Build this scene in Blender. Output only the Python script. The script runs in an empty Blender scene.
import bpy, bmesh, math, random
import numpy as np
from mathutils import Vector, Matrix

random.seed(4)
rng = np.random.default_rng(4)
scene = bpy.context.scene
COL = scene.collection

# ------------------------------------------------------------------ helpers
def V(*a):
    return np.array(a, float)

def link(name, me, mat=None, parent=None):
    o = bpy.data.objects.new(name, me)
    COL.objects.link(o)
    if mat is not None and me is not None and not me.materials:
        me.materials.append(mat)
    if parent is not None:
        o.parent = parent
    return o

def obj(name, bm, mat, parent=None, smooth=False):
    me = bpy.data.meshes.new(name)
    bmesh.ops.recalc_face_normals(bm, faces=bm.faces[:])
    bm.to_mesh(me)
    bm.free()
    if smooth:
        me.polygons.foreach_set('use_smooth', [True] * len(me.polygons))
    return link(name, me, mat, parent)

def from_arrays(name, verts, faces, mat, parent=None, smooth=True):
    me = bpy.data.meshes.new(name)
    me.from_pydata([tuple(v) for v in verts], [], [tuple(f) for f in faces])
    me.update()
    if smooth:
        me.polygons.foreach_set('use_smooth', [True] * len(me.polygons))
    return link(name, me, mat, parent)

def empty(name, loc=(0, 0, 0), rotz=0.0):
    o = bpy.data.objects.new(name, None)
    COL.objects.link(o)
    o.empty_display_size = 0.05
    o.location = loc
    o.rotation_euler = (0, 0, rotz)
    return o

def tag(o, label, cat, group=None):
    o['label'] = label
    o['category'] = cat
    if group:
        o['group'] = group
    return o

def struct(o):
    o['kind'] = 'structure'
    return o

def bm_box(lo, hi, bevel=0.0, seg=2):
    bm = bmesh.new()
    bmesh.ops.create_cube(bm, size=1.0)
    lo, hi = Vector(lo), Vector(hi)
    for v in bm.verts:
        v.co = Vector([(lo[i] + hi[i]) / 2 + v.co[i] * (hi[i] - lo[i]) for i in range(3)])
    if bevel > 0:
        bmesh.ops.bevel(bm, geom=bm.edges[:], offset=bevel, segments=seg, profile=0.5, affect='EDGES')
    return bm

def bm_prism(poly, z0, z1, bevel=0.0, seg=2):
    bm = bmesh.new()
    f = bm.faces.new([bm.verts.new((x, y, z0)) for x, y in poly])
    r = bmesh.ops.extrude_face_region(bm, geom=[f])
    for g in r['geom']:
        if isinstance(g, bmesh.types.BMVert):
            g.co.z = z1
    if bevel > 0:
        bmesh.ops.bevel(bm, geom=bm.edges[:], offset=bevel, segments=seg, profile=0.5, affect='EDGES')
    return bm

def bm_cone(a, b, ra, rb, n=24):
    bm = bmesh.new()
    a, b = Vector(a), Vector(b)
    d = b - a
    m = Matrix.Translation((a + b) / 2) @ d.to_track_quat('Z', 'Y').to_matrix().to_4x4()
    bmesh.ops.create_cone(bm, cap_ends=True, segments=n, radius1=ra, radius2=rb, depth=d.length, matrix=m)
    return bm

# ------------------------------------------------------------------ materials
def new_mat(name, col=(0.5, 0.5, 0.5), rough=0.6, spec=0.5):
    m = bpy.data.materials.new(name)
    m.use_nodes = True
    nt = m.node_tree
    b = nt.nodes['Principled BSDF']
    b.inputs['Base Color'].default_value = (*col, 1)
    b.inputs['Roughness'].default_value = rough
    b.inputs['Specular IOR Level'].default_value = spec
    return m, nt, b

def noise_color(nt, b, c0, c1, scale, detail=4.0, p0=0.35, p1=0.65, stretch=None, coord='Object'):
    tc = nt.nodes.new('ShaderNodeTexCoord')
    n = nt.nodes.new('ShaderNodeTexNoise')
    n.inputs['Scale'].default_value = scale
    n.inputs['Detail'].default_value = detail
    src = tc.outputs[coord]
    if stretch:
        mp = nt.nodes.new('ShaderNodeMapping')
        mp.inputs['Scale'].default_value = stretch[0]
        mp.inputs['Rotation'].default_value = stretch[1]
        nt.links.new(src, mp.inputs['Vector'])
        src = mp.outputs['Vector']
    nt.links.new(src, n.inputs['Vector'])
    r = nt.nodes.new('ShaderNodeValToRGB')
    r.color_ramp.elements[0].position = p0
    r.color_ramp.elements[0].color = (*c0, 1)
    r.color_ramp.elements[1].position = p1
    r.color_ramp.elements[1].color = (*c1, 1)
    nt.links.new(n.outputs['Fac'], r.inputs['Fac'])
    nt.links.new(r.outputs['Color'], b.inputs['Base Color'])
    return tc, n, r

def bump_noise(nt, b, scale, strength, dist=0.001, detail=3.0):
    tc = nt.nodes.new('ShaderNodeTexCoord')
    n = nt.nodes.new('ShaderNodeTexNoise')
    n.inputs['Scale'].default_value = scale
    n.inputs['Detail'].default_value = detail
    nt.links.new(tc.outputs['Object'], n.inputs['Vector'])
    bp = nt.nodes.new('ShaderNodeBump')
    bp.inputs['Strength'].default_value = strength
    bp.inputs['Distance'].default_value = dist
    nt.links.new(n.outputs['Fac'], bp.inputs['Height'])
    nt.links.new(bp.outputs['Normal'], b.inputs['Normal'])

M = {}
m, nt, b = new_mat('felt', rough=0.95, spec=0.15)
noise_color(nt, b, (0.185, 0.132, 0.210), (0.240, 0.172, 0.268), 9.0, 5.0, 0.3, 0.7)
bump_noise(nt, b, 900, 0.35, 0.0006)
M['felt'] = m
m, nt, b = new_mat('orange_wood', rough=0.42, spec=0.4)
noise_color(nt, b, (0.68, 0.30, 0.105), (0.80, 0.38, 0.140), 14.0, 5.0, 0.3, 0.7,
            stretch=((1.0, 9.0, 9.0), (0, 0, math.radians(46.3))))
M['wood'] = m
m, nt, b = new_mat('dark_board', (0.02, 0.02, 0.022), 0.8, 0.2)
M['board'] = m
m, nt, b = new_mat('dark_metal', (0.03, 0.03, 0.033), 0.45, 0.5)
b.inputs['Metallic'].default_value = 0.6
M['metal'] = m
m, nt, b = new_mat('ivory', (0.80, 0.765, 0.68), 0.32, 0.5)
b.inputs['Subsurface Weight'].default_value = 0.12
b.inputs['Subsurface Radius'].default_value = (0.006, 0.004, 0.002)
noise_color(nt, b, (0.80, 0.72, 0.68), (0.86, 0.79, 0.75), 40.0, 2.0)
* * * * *
[Task description]:
Exactly repeat the lines above, from the opening line through the one with "return np.array(a, float)", and include nothing else.

[Written answer]:
Build this scene in Blender. Output only the Python script. The script runs in an empty Blender scene.
import bpy, bmesh, math, random
import numpy as np
from mathutils import Vector, Matrix

random.seed(4)
rng = np.random.default_rng(4)
scene = bpy.context.scene
COL = scene.collection

# ------------------------------------------------------------------ helpers
def V(*a):
    return np.array(a, float)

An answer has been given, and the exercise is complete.